There are quite a few funerals in the fictions, but only two of them use the funeral parlor as a location, and on those occasions it's actually serving as the coroner's office or county morgue for two murdered men. Tommy's corpse is taken there in Sanctuary, and Jake Montgomery's in Intruder in the Dust.
When Horace walks to the square on a Saturday he is struck by the crowds of country people standing outside the "doors of drug- and music-stores," listening to the songs being played on radios and phonographs (112). Presumably the radio in its "imitation wood cabinet" is in the drugstore, and the phonographs with "pebble-grain horn-mouths" can be bought in the music store. It seems unlikely that Jefferson would have more than one of either kind of store. In any case, this icon represents them both - or all.
The narrative never goes inside what it calls "a dentist's office" (which may mean Jefferson has more than one), but it describes Clarence Snopes leaving it and lighting a cigar at the curb in front of it (265). He seems to have gone there to get his teeth checked after being hit in the face, though the narrative does not let us inside the details of that event either.
In The Sound and the Fury Jason Compson pretends he's going to "the dentist" in Jefferson (227). Sanctuary mentions (but never goes inside) what it calls "a dentist's office" - which may mean Jefferson has more than one. That novel does describes Clarence Snopes leaving it and lighting a cigar at the curb in front of it (265). He seems to have gone there to get his teeth checked after being hit in the face, though the narrative does not let us inside the details of that event either.
In this novel the barbershop is associated entirely with Clarence Snopes. He is coming out of it, "moving in an effluvium of pomade" (186), when Horace first sees him in Jefferson, and later it is to the barber that he complains about the "durn lowlife jews" against whom America should have "drastic laws" (266). In this novel the barber himself is unnamed, but in his implied refusal to go along with such prejudice he resembles Henry Hawkshaw, the barber in "Dry September," a short story that was published in the same year as Sanctuary.
The hotel across from the courthouse is where "drummers" (traveling salesmen) stay when they're in Jefferson, and where Horace first books a room for Ruby - until the town's "church ladies" make the proprietor evict her (180). In the middle of the night after the trial, Horace is lying awake on the couch in the hotel's "Sample Room," where the salesmen can show their wares, when he hears the sound of the lynch mob.
The novel calls it both a "garage" and a "fillingstation" (115, 123). It is across the street from the jail, on the corner at the end of the road on which the Benbow house stands. Its pump is covered by an "arcade," and a line of chairs sits along its "oil-foul wall" (115).

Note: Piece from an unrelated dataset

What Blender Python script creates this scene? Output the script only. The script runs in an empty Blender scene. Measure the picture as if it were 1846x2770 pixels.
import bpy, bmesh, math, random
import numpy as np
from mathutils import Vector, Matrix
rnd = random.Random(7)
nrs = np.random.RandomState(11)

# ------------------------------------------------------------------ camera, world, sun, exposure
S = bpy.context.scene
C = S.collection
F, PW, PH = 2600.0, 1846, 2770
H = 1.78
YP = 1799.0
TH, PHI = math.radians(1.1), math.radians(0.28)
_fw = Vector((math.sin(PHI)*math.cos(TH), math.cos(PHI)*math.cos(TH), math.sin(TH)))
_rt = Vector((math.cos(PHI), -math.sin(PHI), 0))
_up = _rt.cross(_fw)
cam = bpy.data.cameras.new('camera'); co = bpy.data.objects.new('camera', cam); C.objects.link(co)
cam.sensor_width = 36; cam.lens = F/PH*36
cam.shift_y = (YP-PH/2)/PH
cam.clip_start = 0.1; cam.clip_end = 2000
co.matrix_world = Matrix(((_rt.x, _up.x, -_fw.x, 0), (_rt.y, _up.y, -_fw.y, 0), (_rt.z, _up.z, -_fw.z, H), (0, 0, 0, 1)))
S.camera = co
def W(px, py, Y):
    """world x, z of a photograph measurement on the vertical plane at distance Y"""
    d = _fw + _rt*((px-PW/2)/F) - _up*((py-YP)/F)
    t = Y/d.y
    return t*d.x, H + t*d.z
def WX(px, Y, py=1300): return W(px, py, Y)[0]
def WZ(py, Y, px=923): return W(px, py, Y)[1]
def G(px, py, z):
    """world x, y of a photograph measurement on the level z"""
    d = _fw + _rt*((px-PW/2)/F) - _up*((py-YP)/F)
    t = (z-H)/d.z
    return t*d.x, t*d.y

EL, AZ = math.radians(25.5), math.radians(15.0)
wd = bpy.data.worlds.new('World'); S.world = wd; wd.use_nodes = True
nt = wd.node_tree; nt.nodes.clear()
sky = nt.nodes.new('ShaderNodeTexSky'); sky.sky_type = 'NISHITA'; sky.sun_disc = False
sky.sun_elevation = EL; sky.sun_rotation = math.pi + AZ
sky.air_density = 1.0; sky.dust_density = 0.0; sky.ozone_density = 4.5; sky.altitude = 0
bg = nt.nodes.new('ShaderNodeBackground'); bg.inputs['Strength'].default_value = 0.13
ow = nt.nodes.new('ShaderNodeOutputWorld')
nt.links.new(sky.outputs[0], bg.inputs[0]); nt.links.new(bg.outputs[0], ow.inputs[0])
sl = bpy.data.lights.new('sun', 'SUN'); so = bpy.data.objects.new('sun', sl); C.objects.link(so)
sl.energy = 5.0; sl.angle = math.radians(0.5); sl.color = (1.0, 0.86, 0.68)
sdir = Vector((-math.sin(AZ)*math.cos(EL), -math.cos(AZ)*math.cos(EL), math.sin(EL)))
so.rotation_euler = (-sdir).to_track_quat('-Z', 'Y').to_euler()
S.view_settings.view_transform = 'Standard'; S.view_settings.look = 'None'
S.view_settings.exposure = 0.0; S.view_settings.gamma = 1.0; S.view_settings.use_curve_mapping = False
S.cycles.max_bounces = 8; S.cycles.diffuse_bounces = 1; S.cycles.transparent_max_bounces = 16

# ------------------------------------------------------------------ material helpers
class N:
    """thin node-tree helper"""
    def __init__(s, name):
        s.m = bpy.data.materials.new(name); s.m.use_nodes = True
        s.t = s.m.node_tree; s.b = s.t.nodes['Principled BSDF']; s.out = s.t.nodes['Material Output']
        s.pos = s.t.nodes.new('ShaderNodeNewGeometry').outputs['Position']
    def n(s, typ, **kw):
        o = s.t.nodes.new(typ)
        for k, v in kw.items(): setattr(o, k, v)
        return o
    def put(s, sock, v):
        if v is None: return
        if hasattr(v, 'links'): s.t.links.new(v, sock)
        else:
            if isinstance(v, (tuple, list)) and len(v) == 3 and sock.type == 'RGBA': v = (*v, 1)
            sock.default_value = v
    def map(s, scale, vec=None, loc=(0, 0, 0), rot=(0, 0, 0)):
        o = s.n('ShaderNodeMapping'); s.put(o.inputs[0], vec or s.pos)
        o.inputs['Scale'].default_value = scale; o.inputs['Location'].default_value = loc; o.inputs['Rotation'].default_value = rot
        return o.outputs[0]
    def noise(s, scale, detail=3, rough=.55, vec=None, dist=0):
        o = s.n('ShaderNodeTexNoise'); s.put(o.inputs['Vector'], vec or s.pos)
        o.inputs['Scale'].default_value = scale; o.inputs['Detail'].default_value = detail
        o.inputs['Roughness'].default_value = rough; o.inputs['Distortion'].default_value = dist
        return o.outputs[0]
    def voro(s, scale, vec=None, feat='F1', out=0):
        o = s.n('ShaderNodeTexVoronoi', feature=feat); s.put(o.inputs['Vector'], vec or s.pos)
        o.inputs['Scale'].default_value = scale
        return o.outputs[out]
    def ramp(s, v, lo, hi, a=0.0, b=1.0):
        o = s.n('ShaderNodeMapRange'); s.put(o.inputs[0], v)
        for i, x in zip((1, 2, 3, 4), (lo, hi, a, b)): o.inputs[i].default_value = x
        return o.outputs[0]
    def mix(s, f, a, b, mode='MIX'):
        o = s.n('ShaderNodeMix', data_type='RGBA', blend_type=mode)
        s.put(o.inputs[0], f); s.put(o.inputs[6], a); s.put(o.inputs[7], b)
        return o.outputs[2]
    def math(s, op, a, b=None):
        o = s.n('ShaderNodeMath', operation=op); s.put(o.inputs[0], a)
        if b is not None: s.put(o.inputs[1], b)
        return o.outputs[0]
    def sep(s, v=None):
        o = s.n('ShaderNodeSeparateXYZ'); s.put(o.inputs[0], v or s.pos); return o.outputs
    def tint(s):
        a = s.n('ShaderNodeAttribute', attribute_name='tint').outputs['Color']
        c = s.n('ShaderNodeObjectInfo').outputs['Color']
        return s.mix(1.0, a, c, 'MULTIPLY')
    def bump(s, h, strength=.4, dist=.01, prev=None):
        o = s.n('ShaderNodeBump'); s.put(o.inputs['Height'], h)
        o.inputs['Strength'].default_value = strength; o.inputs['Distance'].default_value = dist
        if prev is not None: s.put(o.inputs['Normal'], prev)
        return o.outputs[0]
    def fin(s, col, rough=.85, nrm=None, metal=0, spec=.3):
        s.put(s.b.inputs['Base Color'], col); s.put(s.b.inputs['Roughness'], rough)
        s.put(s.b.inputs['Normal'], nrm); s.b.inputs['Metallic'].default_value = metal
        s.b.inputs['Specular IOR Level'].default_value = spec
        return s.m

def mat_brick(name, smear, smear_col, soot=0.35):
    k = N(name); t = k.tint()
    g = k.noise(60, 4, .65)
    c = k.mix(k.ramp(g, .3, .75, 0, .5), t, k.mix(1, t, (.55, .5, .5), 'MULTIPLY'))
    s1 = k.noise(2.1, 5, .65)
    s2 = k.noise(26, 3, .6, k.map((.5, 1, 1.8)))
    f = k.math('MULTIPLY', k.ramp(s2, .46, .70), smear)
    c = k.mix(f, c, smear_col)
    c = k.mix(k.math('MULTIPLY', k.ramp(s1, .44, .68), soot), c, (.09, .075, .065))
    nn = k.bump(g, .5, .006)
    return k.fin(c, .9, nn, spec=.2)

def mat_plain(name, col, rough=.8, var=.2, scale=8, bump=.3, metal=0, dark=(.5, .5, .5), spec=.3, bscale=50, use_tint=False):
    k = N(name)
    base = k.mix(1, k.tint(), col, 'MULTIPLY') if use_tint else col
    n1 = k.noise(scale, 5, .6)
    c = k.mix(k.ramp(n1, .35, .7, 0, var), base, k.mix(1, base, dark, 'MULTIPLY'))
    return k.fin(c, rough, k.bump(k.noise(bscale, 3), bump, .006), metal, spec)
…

This may be the second gas station in Jefferson. The first is the primitive one created around 1905 when the oil company, according to The Reivers, responded to the new presence of automobiles on American roads by adding "a special tank of gasoline, with a pump," to its oil tanks by the railroad tracks (48). The "fillingstation" in Sanctuary was specifically built to service cars (123). The novel also calls it a "garage," and describes how its pump is covered by an "arcade" (115).
The stately house where Horace and Narcissa grew up has been in the Benbow family for a long time. It has been unoccupied for the ten years between Flags in the Dust and this novel when Horace moves back into it. Honeysuckle now grows along the fence that separates the property from the street. Narcissa objects to her brother letting Ruby sleep there, and Horace is initially equally fastidious about allowing Clarence Snopes to get closer to the house than the gate at the end of the drive.
On market days the lot across an alley from the jail is where some of the country people tether the wagons that have brought them to town. At the climax of Sanctuary it is where a "throng" of lynchers take Lee Goodwin to mutilate and then burn him to death (296).